[The exercise] Starting with the line that has "The Blender Python" in it, repeat every line through the last one, word for word, and give nothing more.

(Scene script records)
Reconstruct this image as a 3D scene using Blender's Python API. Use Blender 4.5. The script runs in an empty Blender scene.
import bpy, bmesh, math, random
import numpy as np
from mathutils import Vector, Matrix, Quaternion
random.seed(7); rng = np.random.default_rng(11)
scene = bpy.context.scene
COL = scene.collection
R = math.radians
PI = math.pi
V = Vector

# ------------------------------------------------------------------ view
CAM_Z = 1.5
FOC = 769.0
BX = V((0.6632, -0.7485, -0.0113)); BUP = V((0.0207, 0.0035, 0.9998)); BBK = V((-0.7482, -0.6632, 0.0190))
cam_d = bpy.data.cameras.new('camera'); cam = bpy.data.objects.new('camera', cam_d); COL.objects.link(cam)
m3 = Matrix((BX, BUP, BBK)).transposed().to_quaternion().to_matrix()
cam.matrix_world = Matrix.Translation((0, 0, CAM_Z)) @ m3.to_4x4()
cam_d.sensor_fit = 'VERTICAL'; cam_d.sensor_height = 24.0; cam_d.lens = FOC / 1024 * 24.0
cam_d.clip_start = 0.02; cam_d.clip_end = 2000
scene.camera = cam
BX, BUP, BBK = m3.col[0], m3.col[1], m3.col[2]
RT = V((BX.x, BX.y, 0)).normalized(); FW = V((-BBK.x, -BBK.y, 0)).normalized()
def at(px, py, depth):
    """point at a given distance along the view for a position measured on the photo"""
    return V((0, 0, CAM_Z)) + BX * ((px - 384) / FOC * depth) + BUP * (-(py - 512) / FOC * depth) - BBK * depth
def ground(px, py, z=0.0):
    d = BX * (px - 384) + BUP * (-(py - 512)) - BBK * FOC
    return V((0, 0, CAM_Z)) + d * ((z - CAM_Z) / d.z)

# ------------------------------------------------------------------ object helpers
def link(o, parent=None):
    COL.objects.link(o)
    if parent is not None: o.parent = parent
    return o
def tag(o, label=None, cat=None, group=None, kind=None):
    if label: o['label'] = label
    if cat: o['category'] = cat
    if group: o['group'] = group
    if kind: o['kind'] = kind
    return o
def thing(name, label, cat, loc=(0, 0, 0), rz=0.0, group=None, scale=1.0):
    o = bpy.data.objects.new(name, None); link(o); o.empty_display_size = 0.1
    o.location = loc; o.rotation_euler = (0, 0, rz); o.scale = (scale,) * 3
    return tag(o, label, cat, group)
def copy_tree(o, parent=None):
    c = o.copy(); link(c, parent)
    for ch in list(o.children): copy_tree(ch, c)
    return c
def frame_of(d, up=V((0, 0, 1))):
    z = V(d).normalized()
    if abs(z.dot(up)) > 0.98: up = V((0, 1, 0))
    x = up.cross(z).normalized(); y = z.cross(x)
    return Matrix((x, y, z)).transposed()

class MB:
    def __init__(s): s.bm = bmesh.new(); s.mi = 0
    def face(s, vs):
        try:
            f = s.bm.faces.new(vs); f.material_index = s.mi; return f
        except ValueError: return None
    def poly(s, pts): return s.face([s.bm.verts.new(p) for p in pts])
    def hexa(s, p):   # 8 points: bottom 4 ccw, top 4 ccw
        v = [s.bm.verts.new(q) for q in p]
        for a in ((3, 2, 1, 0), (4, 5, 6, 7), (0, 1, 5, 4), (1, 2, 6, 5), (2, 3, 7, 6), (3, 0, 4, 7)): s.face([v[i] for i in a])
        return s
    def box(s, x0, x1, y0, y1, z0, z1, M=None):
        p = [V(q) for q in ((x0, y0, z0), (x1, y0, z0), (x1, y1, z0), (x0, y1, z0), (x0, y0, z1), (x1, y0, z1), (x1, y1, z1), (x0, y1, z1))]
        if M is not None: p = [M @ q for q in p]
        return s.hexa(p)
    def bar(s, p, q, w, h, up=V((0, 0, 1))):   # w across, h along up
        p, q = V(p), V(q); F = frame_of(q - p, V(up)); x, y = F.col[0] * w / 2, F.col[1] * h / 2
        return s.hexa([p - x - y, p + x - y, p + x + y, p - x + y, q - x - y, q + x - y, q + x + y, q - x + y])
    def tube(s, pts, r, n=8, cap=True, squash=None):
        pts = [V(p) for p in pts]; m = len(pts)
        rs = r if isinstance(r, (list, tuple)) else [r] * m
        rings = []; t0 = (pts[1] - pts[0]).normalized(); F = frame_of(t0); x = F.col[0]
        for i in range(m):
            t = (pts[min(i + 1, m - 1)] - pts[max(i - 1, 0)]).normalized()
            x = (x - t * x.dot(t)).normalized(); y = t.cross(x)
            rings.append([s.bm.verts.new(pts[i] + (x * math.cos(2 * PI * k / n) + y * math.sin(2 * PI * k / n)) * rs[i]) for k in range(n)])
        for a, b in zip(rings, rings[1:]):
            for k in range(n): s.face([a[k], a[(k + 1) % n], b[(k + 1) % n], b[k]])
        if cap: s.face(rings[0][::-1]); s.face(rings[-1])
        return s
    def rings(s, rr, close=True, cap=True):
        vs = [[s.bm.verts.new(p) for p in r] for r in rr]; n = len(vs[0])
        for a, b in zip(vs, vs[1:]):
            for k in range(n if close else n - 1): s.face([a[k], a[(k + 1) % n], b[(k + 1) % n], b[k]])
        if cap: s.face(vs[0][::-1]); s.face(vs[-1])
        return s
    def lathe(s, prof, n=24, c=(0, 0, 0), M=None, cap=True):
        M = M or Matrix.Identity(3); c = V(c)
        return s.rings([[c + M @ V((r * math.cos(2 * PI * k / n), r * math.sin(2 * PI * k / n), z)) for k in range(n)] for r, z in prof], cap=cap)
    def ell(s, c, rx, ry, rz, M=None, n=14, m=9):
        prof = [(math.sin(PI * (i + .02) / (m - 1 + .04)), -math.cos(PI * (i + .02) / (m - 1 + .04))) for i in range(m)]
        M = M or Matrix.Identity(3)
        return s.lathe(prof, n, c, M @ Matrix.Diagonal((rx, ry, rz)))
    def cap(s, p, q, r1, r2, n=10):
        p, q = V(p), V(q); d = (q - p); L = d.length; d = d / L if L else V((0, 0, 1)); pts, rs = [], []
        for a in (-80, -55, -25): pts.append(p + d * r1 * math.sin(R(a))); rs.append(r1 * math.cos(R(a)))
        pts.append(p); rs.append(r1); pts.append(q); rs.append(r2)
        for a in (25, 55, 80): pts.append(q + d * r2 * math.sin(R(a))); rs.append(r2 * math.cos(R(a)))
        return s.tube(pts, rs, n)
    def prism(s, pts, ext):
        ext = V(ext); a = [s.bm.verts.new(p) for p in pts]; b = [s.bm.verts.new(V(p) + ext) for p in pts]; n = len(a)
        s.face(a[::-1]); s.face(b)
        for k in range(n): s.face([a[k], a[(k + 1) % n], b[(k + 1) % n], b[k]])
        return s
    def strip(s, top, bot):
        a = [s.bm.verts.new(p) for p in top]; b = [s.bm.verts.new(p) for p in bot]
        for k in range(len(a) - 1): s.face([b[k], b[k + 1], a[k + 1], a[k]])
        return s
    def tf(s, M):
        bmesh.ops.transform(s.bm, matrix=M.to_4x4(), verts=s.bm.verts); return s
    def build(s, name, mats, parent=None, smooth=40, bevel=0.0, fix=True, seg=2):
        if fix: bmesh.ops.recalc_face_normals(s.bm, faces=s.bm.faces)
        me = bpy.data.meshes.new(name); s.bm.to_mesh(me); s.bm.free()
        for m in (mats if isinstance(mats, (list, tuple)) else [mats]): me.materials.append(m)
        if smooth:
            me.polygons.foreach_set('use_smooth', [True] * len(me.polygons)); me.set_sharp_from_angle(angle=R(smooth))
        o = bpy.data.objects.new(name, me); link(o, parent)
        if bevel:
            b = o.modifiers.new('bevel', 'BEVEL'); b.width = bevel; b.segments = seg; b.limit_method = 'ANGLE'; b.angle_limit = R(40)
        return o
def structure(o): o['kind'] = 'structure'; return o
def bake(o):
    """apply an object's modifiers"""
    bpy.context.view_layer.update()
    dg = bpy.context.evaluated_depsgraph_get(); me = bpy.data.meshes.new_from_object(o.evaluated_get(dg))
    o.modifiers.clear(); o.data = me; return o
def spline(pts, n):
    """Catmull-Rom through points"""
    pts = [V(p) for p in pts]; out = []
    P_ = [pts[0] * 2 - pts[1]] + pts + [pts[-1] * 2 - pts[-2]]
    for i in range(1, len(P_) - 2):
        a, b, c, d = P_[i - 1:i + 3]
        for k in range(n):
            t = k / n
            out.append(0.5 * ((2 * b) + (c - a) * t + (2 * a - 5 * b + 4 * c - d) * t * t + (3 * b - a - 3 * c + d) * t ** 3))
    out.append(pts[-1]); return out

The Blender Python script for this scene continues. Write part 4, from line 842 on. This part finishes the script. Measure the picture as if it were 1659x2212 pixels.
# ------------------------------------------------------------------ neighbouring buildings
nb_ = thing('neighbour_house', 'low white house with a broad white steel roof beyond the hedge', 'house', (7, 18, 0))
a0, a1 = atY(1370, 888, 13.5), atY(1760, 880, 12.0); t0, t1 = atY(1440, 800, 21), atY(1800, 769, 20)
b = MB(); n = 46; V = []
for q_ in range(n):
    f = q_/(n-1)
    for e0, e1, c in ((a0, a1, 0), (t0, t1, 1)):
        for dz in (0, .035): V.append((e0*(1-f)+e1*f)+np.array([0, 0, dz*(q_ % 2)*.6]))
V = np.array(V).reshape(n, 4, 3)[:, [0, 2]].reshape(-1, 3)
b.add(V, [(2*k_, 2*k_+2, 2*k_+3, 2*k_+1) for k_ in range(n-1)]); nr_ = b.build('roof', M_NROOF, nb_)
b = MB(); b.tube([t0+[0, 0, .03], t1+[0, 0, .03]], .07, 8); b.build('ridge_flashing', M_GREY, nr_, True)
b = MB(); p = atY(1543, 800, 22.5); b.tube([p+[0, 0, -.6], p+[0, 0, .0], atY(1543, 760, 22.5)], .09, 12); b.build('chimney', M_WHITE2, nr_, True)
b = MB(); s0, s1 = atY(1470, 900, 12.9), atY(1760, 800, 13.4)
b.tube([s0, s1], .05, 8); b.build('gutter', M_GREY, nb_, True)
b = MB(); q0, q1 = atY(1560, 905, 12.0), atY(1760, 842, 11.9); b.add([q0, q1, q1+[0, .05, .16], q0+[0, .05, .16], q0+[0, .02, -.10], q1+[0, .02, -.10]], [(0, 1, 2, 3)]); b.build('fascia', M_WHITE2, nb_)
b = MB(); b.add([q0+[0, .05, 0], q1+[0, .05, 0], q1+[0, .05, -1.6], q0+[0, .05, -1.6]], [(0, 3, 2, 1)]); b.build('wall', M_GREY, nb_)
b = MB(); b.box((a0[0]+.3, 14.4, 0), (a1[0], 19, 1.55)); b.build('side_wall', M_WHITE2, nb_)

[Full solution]
The Blender Python script for this scene continues. Write part 4, from line 842 on. This part finishes the script. Measure the picture as if it were 1659x2212 pixels.
# ------------------------------------------------------------------ neighbouring buildings
nb_ = thing('neighbour_house', 'low white house with a broad white steel roof beyond the hedge', 'house', (7, 18, 0))
a0, a1 = atY(1370, 888, 13.5), atY(1760, 880, 12.0); t0, t1 = atY(1440, 800, 21), atY(1800, 769, 20)
b = MB(); n = 46; V = []
for q_ in range(n):
    f = q_/(n-1)
    for e0, e1, c in ((a0, a1, 0), (t0, t1, 1)):
        for dz in (0, .035): V.append((e0*(1-f)+e1*f)+np.array([0, 0, dz*(q_ % 2)*.6]))
V = np.array(V).reshape(n, 4, 3)[:, [0, 2]].reshape(-1, 3)
b.add(V, [(2*k_, 2*k_+2, 2*k_+3, 2*k_+1) for k_ in range(n-1)]); nr_ = b.build('roof', M_NROOF, nb_)
b = MB(); b.tube([t0+[0, 0, .03], t1+[0, 0, .03]], .07, 8); b.build('ridge_flashing', M_GREY, nr_, True)
b = MB(); p = atY(1543, 800, 22.5); b.tube([p+[0, 0, -.6], p+[0, 0, .0], atY(1543, 760, 22.5)], .09, 12); b.build('chimney', M_WHITE2, nr_, True)
b = MB(); s0, s1 = atY(1470, 900, 12.9), atY(1760, 800, 13.4)
b.tube([s0, s1], .05, 8); b.build('gutter', M_GREY, nb_, True)
b = MB(); q0, q1 = atY(1560, 905, 12.0), atY(1760, 842, 11.9); b.add([q0, q1, q1+[0, .05, .16], q0+[0, .05, .16], q0+[0, .02, -.10], q1+[0, .02, -.10]], [(0, 1, 2, 3)]); b.build('fascia', M_WHITE2, nb_)
b = MB(); b.add([q0+[0, .05, 0], q1+[0, .05, 0], q1+[0, .05, -1.6], q0+[0, .05, -1.6]], [(0, 3, 2, 1)]); b.build('wall', M_GREY, nb_)
b = MB(); b.box((a0[0]+.3, 14.4, 0), (a1[0], 19, 1.55)); b.build('side_wall', M_WHITE2, nb_)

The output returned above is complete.